Monday 28 April 2014

Simplicity and Community

I attended an interesting talk this weekend for the female family members of those people who are active in a local group of four or five masjids, so this would be trustees, board or committee members, imam’s, emirs or leaders of the masjids and generally people who were involved in the day to day running and of the masjid and in dawah work. Hubby is a trustee at the local masjid, so I was asked to come along.

Usually the talks we go to tend to focus on key subjects such as increasing iman, salah, dhikr and iklaq (the way we treat others around us). But these kind of meetings for just the ladies involved in the masjid are quite different. The talks are longer and the content of the talks assume certain things – for instance that all of the women pray and that they all cover (as our masjid community is quite conservative), so hijab and salah are not subjects that come up.
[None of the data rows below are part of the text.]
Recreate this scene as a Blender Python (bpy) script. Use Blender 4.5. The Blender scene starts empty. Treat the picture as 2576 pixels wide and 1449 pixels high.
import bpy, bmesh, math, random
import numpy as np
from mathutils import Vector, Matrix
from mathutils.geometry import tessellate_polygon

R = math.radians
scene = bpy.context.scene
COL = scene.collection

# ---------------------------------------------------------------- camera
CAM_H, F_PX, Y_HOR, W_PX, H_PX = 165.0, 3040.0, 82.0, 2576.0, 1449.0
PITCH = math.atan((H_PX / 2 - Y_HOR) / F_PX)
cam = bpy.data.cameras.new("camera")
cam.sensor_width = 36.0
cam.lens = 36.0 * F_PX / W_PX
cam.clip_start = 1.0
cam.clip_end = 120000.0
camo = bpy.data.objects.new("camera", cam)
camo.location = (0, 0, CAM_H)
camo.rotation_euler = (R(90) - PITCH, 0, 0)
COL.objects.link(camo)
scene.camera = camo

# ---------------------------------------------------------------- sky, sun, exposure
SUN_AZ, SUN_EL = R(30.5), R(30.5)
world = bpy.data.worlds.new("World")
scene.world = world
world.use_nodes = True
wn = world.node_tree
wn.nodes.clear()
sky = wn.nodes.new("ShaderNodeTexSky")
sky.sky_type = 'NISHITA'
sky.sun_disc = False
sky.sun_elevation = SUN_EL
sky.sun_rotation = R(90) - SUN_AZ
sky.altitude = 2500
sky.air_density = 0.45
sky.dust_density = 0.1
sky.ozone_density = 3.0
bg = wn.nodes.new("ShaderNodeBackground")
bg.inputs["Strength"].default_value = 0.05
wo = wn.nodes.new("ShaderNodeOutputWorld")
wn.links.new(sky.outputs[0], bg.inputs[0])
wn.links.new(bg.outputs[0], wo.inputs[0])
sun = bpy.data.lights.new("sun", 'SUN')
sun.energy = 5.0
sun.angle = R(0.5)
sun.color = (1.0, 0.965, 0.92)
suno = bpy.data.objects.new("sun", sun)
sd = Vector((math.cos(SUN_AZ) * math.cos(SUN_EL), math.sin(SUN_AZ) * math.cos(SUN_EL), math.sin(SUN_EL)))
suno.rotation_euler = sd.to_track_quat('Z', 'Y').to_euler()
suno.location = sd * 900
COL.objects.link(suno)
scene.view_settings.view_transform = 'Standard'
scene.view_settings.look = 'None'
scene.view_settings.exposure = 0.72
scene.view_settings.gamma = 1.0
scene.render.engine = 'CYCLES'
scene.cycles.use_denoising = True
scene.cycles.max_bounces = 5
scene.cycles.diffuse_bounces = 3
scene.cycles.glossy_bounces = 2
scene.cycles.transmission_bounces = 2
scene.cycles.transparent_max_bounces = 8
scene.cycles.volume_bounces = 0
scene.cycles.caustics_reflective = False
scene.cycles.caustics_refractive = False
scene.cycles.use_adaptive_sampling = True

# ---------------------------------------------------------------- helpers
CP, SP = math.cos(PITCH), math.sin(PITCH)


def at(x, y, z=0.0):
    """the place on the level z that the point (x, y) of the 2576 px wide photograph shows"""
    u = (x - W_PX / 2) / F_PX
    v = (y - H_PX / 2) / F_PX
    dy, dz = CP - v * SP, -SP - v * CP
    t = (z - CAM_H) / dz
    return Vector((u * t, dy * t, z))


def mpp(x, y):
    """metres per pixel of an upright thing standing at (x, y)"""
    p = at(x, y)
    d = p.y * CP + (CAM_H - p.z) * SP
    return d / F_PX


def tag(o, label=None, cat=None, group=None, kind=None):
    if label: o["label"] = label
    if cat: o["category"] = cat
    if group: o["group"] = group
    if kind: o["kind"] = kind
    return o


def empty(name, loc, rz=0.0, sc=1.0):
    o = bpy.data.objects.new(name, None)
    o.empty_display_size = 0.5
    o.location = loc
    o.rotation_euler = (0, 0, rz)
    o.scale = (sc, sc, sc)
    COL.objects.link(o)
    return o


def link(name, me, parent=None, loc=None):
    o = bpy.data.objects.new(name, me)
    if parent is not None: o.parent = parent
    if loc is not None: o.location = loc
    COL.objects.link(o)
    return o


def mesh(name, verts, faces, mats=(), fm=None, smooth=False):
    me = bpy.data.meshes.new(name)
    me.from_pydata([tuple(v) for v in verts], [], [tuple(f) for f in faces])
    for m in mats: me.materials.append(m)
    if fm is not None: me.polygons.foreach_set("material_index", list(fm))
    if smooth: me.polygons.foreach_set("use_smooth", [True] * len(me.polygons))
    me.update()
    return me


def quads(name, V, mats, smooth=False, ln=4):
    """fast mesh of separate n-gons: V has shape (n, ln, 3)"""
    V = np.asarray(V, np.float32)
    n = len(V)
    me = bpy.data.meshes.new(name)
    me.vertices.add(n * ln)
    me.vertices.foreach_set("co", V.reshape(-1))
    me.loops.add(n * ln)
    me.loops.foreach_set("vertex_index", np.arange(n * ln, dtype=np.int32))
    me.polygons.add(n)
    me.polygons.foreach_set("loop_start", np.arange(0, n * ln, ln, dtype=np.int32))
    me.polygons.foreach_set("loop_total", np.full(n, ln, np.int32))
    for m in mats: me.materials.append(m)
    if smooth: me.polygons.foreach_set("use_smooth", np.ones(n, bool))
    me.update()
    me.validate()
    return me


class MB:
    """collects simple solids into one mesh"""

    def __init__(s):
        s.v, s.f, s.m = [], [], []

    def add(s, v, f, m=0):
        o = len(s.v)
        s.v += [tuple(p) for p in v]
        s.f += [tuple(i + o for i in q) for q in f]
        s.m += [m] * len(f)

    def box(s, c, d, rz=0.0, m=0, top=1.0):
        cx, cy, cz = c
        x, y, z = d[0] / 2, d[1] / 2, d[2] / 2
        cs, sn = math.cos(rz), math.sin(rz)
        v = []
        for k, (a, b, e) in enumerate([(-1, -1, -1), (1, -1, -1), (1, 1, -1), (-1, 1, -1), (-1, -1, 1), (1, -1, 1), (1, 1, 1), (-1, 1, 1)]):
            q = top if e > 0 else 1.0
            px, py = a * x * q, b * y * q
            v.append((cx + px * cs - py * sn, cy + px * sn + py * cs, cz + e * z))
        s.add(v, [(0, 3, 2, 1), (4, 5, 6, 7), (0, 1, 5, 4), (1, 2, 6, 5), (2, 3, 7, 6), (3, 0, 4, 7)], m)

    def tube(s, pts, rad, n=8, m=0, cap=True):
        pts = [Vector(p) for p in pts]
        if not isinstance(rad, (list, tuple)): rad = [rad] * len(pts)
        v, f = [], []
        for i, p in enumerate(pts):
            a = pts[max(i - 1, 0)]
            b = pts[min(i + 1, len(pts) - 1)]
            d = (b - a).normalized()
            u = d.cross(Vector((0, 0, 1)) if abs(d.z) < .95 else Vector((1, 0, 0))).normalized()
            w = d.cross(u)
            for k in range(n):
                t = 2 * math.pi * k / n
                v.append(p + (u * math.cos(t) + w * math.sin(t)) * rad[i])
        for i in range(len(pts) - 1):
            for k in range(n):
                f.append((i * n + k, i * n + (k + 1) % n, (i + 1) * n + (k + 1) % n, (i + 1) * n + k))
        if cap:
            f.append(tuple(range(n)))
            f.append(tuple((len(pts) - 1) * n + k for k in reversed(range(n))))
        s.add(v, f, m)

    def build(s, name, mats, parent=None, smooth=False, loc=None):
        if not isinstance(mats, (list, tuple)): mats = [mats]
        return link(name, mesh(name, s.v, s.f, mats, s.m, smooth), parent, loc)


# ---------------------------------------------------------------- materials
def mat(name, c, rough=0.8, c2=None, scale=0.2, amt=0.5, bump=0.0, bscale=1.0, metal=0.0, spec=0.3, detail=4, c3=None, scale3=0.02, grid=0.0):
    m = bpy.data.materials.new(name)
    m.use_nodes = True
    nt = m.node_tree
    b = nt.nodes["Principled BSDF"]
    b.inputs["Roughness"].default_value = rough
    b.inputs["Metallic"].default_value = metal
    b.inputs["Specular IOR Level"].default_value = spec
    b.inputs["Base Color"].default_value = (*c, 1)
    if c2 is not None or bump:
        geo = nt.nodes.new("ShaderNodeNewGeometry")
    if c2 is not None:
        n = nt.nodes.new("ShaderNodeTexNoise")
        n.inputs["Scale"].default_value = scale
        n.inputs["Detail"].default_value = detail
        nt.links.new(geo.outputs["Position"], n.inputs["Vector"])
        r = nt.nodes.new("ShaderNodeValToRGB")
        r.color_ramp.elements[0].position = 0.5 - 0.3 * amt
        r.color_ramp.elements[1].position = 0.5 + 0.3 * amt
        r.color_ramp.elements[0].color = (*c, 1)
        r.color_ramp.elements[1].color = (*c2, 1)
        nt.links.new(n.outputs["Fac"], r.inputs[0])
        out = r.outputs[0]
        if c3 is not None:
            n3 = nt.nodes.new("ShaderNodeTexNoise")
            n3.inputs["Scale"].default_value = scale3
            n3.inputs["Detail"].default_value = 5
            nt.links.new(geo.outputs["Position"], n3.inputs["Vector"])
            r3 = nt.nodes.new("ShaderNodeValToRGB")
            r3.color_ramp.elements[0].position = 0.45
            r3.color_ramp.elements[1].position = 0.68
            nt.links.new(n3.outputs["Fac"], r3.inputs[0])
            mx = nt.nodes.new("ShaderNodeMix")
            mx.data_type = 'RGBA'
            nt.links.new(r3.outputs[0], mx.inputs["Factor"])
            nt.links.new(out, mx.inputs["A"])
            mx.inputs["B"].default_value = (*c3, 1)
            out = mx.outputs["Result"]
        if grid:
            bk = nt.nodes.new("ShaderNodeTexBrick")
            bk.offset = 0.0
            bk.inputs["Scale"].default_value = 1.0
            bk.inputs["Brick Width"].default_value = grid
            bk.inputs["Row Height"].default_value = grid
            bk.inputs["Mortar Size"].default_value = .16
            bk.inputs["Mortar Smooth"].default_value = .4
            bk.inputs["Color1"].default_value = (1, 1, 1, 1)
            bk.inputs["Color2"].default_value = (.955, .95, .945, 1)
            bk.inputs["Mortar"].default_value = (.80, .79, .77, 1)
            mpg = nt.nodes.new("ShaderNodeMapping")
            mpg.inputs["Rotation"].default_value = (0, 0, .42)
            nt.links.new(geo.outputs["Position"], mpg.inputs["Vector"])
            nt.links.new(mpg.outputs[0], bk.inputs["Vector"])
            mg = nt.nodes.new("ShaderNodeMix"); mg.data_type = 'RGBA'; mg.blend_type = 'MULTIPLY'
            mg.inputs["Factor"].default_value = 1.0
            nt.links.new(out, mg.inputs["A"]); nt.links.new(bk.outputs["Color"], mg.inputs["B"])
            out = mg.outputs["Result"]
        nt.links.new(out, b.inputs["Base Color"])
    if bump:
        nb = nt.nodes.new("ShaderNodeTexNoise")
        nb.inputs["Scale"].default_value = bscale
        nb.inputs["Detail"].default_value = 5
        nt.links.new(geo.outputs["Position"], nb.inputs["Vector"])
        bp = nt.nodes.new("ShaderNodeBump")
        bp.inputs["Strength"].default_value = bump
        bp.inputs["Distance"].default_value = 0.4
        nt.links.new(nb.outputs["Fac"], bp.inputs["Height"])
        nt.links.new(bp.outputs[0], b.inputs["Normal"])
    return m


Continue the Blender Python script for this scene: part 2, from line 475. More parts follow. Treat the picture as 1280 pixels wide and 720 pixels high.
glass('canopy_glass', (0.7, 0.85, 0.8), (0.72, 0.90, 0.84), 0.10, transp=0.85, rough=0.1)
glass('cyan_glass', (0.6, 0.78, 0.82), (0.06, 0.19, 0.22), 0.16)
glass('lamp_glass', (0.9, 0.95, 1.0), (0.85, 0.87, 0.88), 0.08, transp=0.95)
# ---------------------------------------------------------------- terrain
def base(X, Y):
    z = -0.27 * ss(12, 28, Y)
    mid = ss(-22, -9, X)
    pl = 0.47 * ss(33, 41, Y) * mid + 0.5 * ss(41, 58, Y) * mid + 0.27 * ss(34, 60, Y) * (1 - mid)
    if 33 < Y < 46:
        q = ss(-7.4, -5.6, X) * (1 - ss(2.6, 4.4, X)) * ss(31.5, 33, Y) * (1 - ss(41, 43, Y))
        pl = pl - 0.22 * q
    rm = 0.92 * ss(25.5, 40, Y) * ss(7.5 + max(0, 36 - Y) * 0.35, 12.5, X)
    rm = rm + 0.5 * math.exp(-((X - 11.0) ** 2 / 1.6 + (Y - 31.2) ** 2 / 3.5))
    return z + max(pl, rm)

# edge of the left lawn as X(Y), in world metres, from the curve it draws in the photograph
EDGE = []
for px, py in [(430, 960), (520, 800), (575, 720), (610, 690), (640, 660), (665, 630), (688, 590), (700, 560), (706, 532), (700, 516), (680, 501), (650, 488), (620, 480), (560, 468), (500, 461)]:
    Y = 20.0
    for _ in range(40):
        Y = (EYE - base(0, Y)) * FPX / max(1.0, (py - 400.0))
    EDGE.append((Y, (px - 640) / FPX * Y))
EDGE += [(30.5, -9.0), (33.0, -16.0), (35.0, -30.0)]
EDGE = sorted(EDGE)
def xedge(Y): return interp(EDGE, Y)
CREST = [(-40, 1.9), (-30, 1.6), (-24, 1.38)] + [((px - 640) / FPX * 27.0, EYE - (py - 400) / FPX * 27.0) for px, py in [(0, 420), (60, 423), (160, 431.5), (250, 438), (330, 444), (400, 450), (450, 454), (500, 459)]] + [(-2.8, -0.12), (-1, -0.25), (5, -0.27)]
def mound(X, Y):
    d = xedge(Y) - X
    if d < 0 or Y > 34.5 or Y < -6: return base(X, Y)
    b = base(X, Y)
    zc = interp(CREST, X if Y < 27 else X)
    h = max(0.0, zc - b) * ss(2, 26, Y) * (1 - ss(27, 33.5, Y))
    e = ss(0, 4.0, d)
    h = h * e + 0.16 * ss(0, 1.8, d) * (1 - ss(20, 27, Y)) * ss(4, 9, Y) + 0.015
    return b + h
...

Instead the kinds of things that are discussed are concern for your local area – what are you doing to serve and connect that around you? Sacrifice – what can you give up in terms of time and effort for your faith and in particular dawah and how we as women can engage in this and support our menfolk.

I love that the men of the masjid understand the role of the women in the work of the masjid. They realize that a man can achieve so much more with a supportive woman behind him.

This weeks talk focused on two things: simplicity and community. The speaker, who was one of the very elderly, long-standing members of another mosque explained that simplicity is a sign of iman (or faith). That success was not about success in the material world, but success in the next world and that this didn’t come from big houses, cars or degrees. The speaker spent a lot of time describing the beautiful rewards that would be waiting for those who entered jannah – the clothes, the foods, the houses. He then reminded us that jannah was the place for all of our desires, not this world.

He encouraged us as women who were involved in our faith community to set the example and to aspire to live simply – through the way we dress, the way we maintain out homes and the one that resonated with me – the way we eat.

The other element that was discussed was how we had a responsibility to bring the community together. The speaker outlined four ways we could grow strong amongst ourselves and bring together and strengthen our communities:

1. To forgive those who have hurt us
2. To ask forgiveness of those whom we may have hurt
3. To bring others together – through the masjid, through study circles (halaqa’s) and our dawah work
4. To ourselves join with others that are doing these things.

I liked that the focus was on looking at ourselves before we start thinking its our job to reform anyone else. The speaker suggested that we see the good in others and that with the other eye we should see the weaknesses in ourselves. He also reminded us to clean our hearts regarding others and to let go of resentment or dislike that we may be holding on to.

Alhamdulillah it was a nice little iman refresher and a reminder that we should not be complacent and think we are doing enough. At two hours hubby said we got off lightly. The talk for the men is up to four hours and most of it involves admonitions and reminders about the proper way of doing dawah (I always tease him that he is going in for his annual telling off). The talk for the women was gentle and encouraging in comparison and I came away with some thoughts about simplicity and self-reflection.


  1. That sounds like a truly inspiring thought!! Nearly all the talks at masjids here are scary,nightmare inducing stuff - they're obsessed with describing hell!! Or else they're about women covering up - rarely ever about men controlling themselves. I'd much prefer to hear positive, inspiring talks like the one you mentioned.

    1. It was a lovely talk alhamdulillah.
      I think there is a place for reminding people to fear Allah (SWT) and His punishment, but I think sometimes we need encouragement and when we hear the rewards of good deeds it makes us want to do them.